Cysneiros também da falta de orientação dos educadores. Nas TDICs isso é muito comum. Não só pela falta de preparo do educador como também a falta de contato que algumas tecnologias podem causar. Por exemplo, se um educador propõe uma pesquisa usando a internet para ser feita em casa, como ele vai participar, de forma mediativa, dessa pesquisa? Existe formas de haver essa participação, que podem ser pensadas. Mas a princípio, deixar que use a tecnologia em casa irá diminuir o contato do educador com o educando, prejudicando o ensino.
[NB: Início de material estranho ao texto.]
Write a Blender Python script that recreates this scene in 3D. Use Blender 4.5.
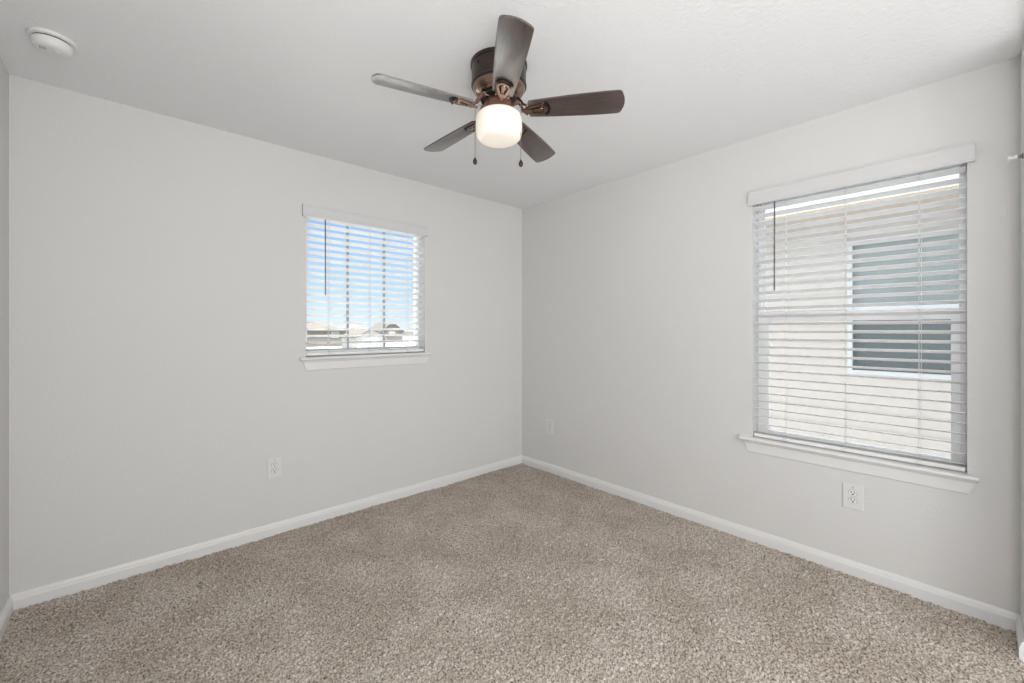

Por isso, mais uma vez, a tecnologia como ferramenta de ensino não melhora o ensino: A tecnologia deve estar dentro de uma metodologia muito bem pensada conforme "demanda" da turma. Nesse exemplo da pesquisa na internet, o professor pode sugerir aos estudantes compartilhar com ele registros da pesquisa ao longo do trabalho, de forma que o professor medeie essa pesquisa e a avalie durante todo processo.

É tudo uma questão de escolhas… e o educador deve saber fazer essas escolhas.



PULITA, Edemir. SANTOS, Gilberto. As (des)conexões entre a educação e a sociedade: quando e como a escola entrará na era digital?. Revista Tecnologias na Educação, 2016.
CYSNEIROS, Paulo. NOVAS TECNOLOGIAS NA SALA DE AULA: MELHORIA DO ENSINO OU INOVAÇÃO CONSERVADORA?. Informática Educativa, 1999.